William has overcome the tragedy of his mother's death when he was 15 to become the great hope of the British royal family in the 21st century.

Opinion polls show a majority of the public want the 28-year-old to leapfrog his father Prince Charles in the order of succession and take the throne after Queen Elizabeth II.

But such a move is highly unlikely and in any case, William has given no indication that he wants it anytime soon.

"Prince William wouldn't thank you for making him king tomorrow or next year," said Andrew Morton, whose book on Diana in 1992 revealed the extent of her loveless marriage to Charles.

"Because everything he stands for is to live his life as normally as possible and to escape the steel trap of being head of state."

It was Diana's wish that her sons lead as normal lives as possible, unlike his father Charles, who is steeped in tradition and surrounded by butlers and aides.

"William cooks for himself, he makes his own bed.

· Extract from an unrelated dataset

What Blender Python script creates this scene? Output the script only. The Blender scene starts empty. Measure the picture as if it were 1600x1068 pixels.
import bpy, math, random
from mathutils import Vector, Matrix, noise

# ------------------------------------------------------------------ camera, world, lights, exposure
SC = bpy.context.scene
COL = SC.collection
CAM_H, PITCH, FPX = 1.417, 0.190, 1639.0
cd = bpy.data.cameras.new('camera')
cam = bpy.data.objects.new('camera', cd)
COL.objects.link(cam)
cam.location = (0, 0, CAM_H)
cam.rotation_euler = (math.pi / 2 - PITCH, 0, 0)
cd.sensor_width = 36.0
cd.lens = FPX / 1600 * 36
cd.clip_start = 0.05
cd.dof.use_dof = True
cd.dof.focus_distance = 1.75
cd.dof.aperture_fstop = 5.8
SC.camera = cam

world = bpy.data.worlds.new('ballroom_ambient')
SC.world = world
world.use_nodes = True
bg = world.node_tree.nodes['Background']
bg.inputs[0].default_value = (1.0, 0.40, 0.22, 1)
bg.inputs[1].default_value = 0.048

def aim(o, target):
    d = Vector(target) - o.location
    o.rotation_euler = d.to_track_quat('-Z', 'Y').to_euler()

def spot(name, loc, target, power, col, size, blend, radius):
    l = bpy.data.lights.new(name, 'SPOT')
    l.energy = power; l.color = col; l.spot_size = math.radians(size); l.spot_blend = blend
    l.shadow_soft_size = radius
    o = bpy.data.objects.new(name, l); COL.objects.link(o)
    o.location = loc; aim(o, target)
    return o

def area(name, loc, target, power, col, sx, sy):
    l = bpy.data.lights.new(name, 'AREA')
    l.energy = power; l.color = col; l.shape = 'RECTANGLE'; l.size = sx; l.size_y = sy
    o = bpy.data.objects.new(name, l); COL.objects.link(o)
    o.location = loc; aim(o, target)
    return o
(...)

He behaves like a normal person and he seems to relish that," said royal author Penny Junor.

Born on June 21, 1982, seven days after the end of Falklands war ended, William, and his younger brother Harry, enjoyed a childhood infused with their mother's sense of fun and a warmth that was lacking in their fathers.

But William became his mother's shoulder to cry on as his parents' marriage disintegrated in public, and then when Diana died, he had to grieve in the eyes of the world.

He and Harry walked behind their mother's coffin through the streets of London for the funeral in Westminster Abbey, the venue for William's wedding Friday.

Ironically, it was Diana's death in Paris in 1997 as her car was chased by photographers that allowed William to grow up relatively undisturbed by Britain's voracious tabloid press.

Charles struck a deal with newspaper editors under which his sons were left in peace in return for carefully choreographed photocalls.

William was schooled at the elite Eton College and then spent a year off in Africa and trekking with the army in Belize.

In September 2001 he enrolled at St Andrews University in Scotland where he met his bride-to-be. They very publicly split up in 2007, but were soon reconciled.

William joined the military, following a well-trodden royal path, and he currently works as a Royal Air Force search and rescue helicopter pilot.

Last year he embarked on his first official overseas tour, to Australia and New Zealand, and received a warm welcome when he returned there this year.